Lawyer to celebs guilty in NJ racketeering case

Once-prominent NJ defense attorney to entertainers, rap stars guilty of murder, racketeering

NEWARK, N.J. (AP) -- A once-prominent New Jersey defense attorney whose clients included entertainers and rap stars was convicted Monday of operating a racketeering enterprise that included the murder of a witness and engaged in prostitution, drugs, and witness tampering.

A federal jury deliberated for a full day and parts of two others before coming back with guilty verdicts on all 23 counts against Paul Bergrin, a pugnacious former federal prosecutor who once represented an Army reservist charged in the Abu Ghraib prison scandal in Iraq, celebrities Queen Latifah and Lil' Kim, and the group Naughty By Nature.

Three of the counts, including two related to the murder of a federal witness in 2004, carry a mandatory life sentence.

Bergrin, who represented himself during the trial, didn't say anything after the verdict was read. Lawrence Lustberg, an attorney who has been advising Bergrin through this trial and a previous one that ended in a hung jury, said afterward that his client would file an appeal. Lustberg called the verdict surprising.

"We thought the jury would take much longer given the number and complexity of the charges," he said. "We're concerned that all the nuances of the evidence weren't considered."

U.S. Attorney Paul Fishman, who worked briefly alongside Bergrin when both were assistant U.S. attorneys in New Jersey, said the verdict reflected a "stunning fall from grace."

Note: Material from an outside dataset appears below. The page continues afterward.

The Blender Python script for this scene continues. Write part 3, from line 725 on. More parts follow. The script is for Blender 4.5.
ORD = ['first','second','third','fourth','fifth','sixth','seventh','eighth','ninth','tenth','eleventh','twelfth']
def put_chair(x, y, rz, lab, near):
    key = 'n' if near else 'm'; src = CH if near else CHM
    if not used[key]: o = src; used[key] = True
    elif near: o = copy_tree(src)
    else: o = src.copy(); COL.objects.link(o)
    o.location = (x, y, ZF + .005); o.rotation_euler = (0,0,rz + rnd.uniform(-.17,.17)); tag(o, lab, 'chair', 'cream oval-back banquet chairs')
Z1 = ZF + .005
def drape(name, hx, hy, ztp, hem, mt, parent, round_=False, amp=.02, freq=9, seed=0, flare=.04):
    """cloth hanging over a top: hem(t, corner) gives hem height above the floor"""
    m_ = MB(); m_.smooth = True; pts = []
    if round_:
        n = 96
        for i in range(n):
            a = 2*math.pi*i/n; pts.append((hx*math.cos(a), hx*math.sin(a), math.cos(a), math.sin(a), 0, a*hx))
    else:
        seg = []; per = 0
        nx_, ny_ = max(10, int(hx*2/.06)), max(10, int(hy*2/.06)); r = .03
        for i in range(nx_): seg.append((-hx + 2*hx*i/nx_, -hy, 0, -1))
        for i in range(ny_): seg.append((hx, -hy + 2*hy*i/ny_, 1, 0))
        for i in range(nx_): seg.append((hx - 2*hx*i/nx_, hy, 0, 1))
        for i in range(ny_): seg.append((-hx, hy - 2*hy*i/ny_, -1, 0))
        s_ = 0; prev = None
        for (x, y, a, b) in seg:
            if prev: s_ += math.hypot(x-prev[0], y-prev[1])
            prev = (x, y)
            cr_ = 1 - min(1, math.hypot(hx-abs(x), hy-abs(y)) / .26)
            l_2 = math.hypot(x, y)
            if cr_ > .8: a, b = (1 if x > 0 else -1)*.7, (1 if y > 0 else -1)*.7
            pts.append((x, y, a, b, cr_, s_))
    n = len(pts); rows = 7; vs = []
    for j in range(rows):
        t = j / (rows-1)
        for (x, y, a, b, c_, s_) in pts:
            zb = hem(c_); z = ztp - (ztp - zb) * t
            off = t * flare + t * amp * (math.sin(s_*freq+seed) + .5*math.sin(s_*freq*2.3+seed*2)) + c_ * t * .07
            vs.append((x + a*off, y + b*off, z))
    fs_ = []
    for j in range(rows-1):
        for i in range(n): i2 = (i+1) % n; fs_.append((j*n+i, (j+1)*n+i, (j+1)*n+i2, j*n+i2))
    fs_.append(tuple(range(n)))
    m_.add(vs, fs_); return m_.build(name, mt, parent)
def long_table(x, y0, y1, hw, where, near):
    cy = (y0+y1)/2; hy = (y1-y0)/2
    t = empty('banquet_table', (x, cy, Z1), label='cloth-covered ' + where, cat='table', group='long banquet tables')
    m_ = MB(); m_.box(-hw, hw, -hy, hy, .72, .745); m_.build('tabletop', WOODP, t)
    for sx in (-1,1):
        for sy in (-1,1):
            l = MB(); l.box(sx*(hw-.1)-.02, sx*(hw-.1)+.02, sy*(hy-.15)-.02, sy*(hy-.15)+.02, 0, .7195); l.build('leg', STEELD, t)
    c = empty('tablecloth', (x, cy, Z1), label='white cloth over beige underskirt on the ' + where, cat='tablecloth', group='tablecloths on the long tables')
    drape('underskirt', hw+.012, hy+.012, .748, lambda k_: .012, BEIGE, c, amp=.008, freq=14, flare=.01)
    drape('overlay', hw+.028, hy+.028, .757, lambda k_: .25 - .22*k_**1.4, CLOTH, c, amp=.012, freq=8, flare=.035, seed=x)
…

"I take no joy from this verdict," Fishman said. "But his conduct over many years was a betrayal of his law enforcement colleagues and of the court."

One of the alleged murder plots was hatched in 2004, when Bergrin was representing a client in a drug case, prosecutors said. A potential witness, Kemo Deshawn McCray, was gunned down on a Newark street. Bergrin was alleged to have told his client's confederates, "No Kemo, no case."

Another plot allegedly involved a drug case in Monmouth County in 2008. In that one, Bergrin was recorded allegedly telling an informant posing as a hit man to "make it look like a robbery."

Bergrin has been in jail since his arrest in 2009 along with several other defendants, including another attorney. All have pleaded guilty, and several testified against him over the course of two trials.

A key turning point in the nearly 4-year-old prosecution came last June when the 3rd U.S. Circuit Court of Appeals in Philadelphia took the rare step of removing the judge from Bergrin's first trial from the case, citing questions raised by prosecutors over his impartiality.

U.S. District Judge William J. Martini initially threw out the racketeering counts, but they were reinstated on appeal. He also severed two murder counts from the original indictment, and excluded some evidence from the first trial. That trial ended in a hung jury in the fall of 2011.

For the recent trial, U.S. District Judge Dennis Cavanaugh allowed the government to try Bergrin on all counts he faced, except several tax fraud charges that will be considered separately.

"This time the jury got to evaluate the full measure of all the conduct with which Bergrin was charged," Fishman said.